Our lovely guide, Luciana, asked for a copy of this shot to use on the Reserve's site.

Dinner on a trabocco (a picturesque and storied fishing apparatus peculiar to this strip of the Adriatic coast) is a really special experience. Ours at Punta Punciosa got bonus points for what was very possibly the best Prosecco I’ve had yet.

(Jasper should have that arm looked at.)



Rome Redux!

Rosie's signature gazelle leap before the Pantheon


Our tour under the relentless Roman sun threatened to add some of us to the long list of Christian casualties in the Coliseum.


By the time we took our Sistine/Vatican Museums tour, I was nearly lame. I’ve seen the Sistine Chapel three times now, and should I ever get it into my head that I want to see it again, I hope someone will remind me that I really don’t.


Fun with sculpture mimicking in the Vatican Museum. The two Rosies were the only ones who nailed it. (Truth to tell, they were the only ones who were really trying.)


It’s any philosopher’s guess what Jasper thought of the School of Athens in the Raphael Rooms.


The spectacular Trevi Fountain by night never disappoints. The kids did the coin toss in traditional style and, minutes later, a roar went up as a young man proposed and a young woman accepted. It’s the kind of grand gesture I find a little hokey and I know some Italians find mystifying , but it was a crowd-pleaser.



Hotel Hits and Misses

MISS! Rome Cavalieri. The pool was wonderful as always, but lunch a shocking failure. Think we’re done there.

HIT! Rome's Parco dei Principi. Our favorite hotel this trip. Great pool and much better food poolside. (Photo below.)

HIT! Venice's Hotel Excelsior on the Lido. Beautiful and took the gold for “kids' fave pool.” It was the right choice for family travel in summer, but shuttling between the Lido and the Venice “mainland” ate up a lot of time. I don’t think I’d do it on future visits, but wouldn’t mind having a home on the Lido.

HIT! & MISS! Bologna's Art Hotel Commerciante. The apartments were very nice and ideally located, but service was poor.

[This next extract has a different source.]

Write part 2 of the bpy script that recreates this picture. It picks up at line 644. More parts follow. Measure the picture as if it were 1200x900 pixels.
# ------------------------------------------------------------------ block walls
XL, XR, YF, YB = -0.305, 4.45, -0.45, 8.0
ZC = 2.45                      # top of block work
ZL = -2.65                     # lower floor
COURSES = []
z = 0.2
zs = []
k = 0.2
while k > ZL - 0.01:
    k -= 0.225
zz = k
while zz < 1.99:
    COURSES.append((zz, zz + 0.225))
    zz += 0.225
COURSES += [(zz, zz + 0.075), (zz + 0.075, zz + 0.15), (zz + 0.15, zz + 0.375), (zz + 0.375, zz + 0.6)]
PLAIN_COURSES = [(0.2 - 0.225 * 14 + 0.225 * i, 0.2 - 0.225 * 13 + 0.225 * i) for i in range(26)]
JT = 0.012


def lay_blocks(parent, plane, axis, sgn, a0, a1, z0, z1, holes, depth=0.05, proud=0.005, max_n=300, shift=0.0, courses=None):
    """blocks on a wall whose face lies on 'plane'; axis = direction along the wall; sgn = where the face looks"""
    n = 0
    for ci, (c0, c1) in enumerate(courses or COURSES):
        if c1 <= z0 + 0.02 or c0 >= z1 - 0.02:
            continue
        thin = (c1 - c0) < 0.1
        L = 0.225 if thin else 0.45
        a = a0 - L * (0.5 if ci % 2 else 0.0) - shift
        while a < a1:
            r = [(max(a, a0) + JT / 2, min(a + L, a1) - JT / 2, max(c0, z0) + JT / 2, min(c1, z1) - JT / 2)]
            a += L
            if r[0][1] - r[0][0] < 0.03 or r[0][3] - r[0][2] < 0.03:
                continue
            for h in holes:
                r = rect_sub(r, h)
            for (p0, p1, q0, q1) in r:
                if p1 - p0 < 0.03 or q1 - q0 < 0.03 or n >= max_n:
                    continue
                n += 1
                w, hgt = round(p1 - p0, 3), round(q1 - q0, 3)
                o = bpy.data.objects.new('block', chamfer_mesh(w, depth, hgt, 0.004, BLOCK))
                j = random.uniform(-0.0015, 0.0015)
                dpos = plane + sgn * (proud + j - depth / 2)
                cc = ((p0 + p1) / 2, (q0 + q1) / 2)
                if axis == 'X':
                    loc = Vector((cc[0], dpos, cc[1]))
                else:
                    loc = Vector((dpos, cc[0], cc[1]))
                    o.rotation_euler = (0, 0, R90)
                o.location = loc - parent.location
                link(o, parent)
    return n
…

Restaurant Reviews by Thumb

In Rome:

-Nino UP Hiding in plain sight in Via Borgognone, and excellent.

-Piperno DOWN Dead to us.

-Clotilde (recommended by Forbes) UP Very strong on antipasti. Somewhat less so on mains.

-Papa Re in Trastevere UP An unassuming neighborhood place serving traditional Roman fare. The only problem was it was hot, which my sister seems unlikely to let me forget.


In Bologna:

-Trattoria Da Me UP With one or two minor exceptions, dishes were exceptional.


In and Around Fossacesia:

-Il Coccodrillo (Rocca San Giovanni) UP What a great find, suggested by a local friend.

-Punta Punciosa (Rocca San Giovanni) UP Unbeatable setting.


In Venice:

-Antico Martini UP Beautiful place with reliably great food.

-La Tavernetta on the Lido DOWN Forgettable.

-Al Giardinetto da Severino UP Always great.

-Da Gobbo UP A very pleasant surprise. We wanted a quick dinner near the meeting point for our Ghostly Venice evening walking tour (which we ditched after 30 minutes), and lucked into some outstanding food here.